%%
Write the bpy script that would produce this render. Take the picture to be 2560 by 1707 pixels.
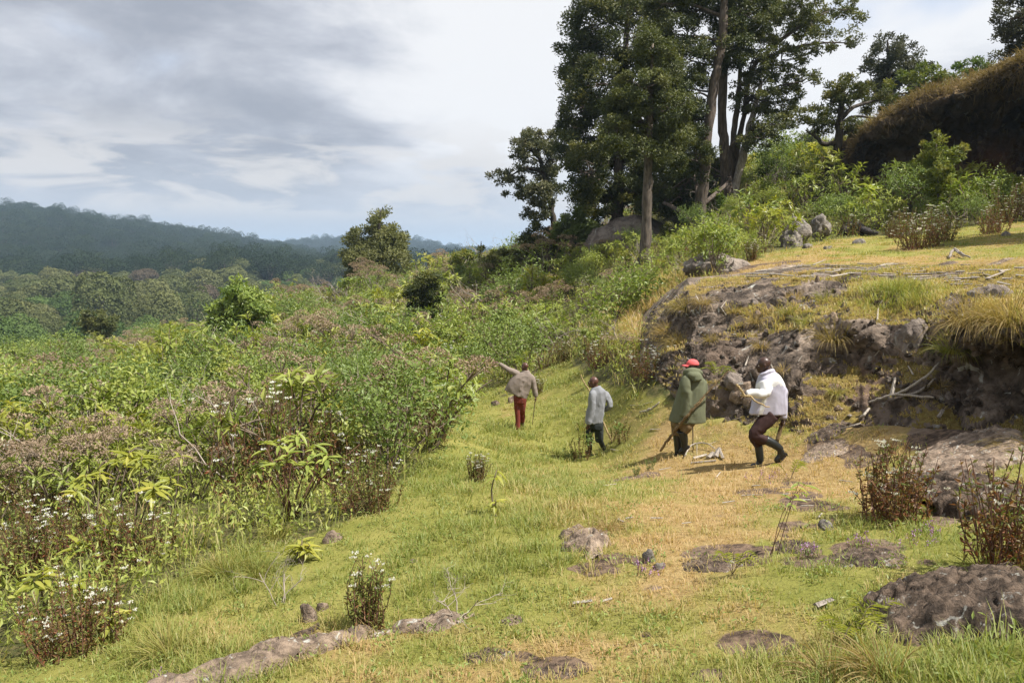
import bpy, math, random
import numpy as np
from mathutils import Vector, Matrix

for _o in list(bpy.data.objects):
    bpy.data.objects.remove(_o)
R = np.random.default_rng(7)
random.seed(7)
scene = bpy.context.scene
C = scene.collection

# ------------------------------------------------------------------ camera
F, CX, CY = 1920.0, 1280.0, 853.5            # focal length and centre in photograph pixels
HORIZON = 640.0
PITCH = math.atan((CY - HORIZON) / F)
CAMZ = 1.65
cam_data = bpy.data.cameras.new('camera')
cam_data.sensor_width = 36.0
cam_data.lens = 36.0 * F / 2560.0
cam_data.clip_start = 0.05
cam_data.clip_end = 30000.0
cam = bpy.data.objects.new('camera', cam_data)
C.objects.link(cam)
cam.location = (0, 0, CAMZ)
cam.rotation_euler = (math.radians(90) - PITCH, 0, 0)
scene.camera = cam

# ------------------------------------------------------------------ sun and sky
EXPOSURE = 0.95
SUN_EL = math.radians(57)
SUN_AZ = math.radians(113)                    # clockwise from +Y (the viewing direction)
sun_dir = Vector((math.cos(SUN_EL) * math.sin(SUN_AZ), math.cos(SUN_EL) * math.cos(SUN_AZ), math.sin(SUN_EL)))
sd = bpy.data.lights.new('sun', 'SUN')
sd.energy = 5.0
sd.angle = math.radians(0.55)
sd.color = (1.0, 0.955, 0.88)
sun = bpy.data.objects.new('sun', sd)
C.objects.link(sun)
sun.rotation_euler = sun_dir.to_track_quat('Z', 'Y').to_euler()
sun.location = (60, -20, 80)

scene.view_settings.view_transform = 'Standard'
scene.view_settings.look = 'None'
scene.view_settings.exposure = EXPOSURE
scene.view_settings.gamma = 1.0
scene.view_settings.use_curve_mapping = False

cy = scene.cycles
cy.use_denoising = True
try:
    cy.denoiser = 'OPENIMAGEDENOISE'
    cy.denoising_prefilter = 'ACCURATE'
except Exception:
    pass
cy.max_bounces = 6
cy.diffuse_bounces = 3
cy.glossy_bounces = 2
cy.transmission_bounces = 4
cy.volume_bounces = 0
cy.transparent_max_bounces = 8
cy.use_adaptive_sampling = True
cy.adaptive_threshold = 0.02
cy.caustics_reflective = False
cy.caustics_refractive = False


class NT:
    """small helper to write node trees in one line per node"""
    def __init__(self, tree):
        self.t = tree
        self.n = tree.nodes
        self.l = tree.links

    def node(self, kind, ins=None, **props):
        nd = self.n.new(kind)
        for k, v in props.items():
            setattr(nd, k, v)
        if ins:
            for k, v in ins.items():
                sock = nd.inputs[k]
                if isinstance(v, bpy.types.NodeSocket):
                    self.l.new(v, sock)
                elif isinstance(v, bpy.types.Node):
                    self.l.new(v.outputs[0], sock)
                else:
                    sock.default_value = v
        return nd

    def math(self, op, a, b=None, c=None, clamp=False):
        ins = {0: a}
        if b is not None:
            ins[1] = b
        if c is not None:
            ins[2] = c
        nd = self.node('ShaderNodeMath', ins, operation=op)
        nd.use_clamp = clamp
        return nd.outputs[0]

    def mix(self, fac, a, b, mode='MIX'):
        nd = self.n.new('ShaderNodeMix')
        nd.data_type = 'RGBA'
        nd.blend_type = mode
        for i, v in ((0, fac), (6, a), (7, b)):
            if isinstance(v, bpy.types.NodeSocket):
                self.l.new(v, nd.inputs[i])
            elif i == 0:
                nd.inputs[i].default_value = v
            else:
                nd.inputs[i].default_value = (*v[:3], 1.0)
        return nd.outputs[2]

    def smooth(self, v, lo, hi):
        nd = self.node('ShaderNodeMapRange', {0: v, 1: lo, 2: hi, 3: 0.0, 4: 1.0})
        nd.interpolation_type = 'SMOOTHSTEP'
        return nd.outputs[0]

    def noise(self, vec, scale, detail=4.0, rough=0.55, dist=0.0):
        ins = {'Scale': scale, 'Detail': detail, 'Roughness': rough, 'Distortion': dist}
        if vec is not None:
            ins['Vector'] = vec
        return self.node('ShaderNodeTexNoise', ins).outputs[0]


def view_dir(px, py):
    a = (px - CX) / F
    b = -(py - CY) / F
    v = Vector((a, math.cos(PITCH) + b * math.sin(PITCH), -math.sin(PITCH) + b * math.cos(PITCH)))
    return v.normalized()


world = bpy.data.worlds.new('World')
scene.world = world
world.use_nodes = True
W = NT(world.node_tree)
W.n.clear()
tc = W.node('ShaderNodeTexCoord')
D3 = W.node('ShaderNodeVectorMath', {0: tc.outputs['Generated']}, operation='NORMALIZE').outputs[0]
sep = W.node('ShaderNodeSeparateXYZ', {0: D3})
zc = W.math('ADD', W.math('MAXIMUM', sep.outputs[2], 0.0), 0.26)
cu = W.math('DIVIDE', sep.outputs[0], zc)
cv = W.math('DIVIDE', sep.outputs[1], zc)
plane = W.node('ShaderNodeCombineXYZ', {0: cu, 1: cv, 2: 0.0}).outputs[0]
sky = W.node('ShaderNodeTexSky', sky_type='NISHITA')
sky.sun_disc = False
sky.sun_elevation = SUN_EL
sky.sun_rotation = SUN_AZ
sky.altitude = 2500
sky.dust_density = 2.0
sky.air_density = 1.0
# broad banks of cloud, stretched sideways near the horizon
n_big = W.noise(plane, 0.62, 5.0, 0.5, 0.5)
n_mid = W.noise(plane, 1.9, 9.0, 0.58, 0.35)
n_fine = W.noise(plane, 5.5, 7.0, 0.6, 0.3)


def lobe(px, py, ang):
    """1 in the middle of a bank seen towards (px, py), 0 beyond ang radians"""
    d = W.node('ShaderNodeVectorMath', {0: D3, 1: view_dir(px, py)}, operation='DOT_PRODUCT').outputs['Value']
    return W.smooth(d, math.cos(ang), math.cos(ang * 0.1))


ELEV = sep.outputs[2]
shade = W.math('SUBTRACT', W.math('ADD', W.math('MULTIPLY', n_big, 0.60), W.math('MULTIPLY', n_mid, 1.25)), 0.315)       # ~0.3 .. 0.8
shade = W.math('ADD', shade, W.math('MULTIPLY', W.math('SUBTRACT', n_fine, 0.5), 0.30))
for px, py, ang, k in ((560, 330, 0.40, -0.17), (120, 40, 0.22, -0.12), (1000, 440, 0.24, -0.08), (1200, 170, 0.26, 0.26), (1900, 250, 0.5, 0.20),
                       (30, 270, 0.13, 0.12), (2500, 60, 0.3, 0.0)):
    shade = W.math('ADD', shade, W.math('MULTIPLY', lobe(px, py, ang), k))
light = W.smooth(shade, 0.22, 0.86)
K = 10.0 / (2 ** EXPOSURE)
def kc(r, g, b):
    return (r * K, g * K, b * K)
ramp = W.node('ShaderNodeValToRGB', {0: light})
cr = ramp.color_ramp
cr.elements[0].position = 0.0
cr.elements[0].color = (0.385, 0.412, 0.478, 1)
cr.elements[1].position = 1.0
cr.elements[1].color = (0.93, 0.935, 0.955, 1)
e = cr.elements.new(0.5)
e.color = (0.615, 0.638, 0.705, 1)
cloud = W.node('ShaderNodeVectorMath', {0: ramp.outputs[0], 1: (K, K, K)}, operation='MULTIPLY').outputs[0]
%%
# Request
Every line from the top of the material above through the line with "C = scene.collection" should be duplicated exactly, please; leave out the pictures.

# Answer to the task
Write the bpy script that would produce this render. Take the picture to be 2560 by 1707 pixels.
import bpy, math, random
import numpy as np
from mathutils import Vector, Matrix

for _o in list(bpy.data.objects):
    bpy.data.objects.remove(_o)
R = np.random.default_rng(7)
random.seed(7)
scene = bpy.context.scene
C = scene.collection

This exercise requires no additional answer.